■ **TASK PROMPT**:
Make an exact copy of all the data.

▽

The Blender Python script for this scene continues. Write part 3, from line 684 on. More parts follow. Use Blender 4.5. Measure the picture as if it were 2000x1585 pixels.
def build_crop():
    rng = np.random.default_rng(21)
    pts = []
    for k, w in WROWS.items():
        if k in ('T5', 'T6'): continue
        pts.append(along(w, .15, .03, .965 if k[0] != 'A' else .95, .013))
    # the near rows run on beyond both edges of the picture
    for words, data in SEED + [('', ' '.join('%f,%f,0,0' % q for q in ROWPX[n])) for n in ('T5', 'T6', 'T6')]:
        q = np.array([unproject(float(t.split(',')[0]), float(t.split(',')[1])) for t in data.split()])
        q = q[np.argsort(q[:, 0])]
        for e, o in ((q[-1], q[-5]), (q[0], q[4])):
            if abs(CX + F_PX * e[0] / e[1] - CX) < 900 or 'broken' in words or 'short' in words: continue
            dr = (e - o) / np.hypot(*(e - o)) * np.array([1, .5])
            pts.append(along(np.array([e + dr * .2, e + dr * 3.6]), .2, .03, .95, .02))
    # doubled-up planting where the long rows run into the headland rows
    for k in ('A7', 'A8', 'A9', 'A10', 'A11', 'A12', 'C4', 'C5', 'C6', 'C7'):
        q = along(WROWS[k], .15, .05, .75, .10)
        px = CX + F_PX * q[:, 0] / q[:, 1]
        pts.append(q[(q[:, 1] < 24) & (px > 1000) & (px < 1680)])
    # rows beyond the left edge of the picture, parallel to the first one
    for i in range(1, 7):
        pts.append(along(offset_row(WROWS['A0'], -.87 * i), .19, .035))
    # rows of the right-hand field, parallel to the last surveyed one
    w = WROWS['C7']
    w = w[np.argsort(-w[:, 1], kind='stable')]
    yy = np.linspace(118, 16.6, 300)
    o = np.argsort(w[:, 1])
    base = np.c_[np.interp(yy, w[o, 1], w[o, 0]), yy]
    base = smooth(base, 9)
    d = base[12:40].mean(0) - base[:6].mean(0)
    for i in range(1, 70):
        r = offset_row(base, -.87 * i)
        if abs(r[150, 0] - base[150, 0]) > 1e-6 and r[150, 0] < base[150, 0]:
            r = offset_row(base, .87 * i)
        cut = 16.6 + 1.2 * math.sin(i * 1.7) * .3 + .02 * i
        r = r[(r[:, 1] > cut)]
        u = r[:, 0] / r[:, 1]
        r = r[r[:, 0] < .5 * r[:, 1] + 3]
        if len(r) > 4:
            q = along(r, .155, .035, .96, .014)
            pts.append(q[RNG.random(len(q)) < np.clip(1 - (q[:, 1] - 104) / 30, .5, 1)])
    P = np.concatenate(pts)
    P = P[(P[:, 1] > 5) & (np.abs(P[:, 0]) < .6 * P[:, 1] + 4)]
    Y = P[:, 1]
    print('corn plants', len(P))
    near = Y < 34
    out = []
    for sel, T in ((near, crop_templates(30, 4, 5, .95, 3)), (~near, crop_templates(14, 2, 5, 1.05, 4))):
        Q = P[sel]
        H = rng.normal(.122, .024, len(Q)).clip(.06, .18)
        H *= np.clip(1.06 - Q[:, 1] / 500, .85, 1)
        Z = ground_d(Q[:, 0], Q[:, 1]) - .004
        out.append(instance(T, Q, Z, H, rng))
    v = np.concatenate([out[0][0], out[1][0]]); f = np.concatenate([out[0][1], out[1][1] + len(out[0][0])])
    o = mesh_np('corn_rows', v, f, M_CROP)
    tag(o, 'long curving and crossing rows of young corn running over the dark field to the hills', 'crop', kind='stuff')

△

■ **TASK OUTPUT**:
The Blender Python script for this scene continues. Write part 3, from line 684 on. More parts follow. Use Blender 4.5. Measure the picture as if it were 2000x1585 pixels.
def build_crop():
    rng = np.random.default_rng(21)
    pts = []
    for k, w in WROWS.items():
        if k in ('T5', 'T6'): continue
        pts.append(along(w, .15, .03, .965 if k[0] != 'A' else .95, .013))
    # the near rows run on beyond both edges of the picture
    for words, data in SEED + [('', ' '.join('%f,%f,0,0' % q for q in ROWPX[n])) for n in ('T5', 'T6', 'T6')]:
        q = np.array([unproject(float(t.split(',')[0]), float(t.split(',')[1])) for t in data.split()])
        q = q[np.argsort(q[:, 0])]
        for e, o in ((q[-1], q[-5]), (q[0], q[4])):
            if abs(CX + F_PX * e[0] / e[1] - CX) < 900 or 'broken' in words or 'short' in words: continue
            dr = (e - o) / np.hypot(*(e - o)) * np.array([1, .5])
            pts.append(along(np.array([e + dr * .2, e + dr * 3.6]), .2, .03, .95, .02))
    # doubled-up planting where the long rows run into the headland rows
    for k in ('A7', 'A8', 'A9', 'A10', 'A11', 'A12', 'C4', 'C5', 'C6', 'C7'):
        q = along(WROWS[k], .15, .05, .75, .10)
        px = CX + F_PX * q[:, 0] / q[:, 1]
        pts.append(q[(q[:, 1] < 24) & (px > 1000) & (px < 1680)])
    # rows beyond the left edge of the picture, parallel to the first one
    for i in range(1, 7):
        pts.append(along(offset_row(WROWS['A0'], -.87 * i), .19, .035))
    # rows of the right-hand field, parallel to the last surveyed one
    w = WROWS['C7']
    w = w[np.argsort(-w[:, 1], kind='stable')]
    yy = np.linspace(118, 16.6, 300)
    o = np.argsort(w[:, 1])
    base = np.c_[np.interp(yy, w[o, 1], w[o, 0]), yy]
    base = smooth(base, 9)
    d = base[12:40].mean(0) - base[:6].mean(0)
    for i in range(1, 70):
        r = offset_row(base, -.87 * i)
        if abs(r[150, 0] - base[150, 0]) > 1e-6 and r[150, 0] < base[150, 0]:
            r = offset_row(base, .87 * i)
        cut = 16.6 + 1.2 * math.sin(i * 1.7) * .3 + .02 * i
        r = r[(r[:, 1] > cut)]
        u = r[:, 0] / r[:, 1]
        r = r[r[:, 0] < .5 * r[:, 1] + 3]
        if len(r) > 4:
            q = along(r, .155, .035, .96, .014)
            pts.append(q[RNG.random(len(q)) < np.clip(1 - (q[:, 1] - 104) / 30, .5, 1)])
    P = np.concatenate(pts)
    P = P[(P[:, 1] > 5) & (np.abs(P[:, 0]) < .6 * P[:, 1] + 4)]
    Y = P[:, 1]
    print('corn plants', len(P))
    near = Y < 34
    out = []
    for sel, T in ((near, crop_templates(30, 4, 5, .95, 3)), (~near, crop_templates(14, 2, 5, 1.05, 4))):
        Q = P[sel]
        H = rng.normal(.122, .024, len(Q)).clip(.06, .18)
        H *= np.clip(1.06 - Q[:, 1] / 500, .85, 1)
        Z = ground_d(Q[:, 0], Q[:, 1]) - .004
        out.append(instance(T, Q, Z, H, rng))
    v = np.concatenate([out[0][0], out[1][0]]); f = np.concatenate([out[0][1], out[1][1] + len(out[0][0])])
    o = mesh_np('corn_rows', v, f, M_CROP)
    tag(o, 'long curving and crossing rows of young corn running over the dark field to the hills', 'crop', kind='stuff')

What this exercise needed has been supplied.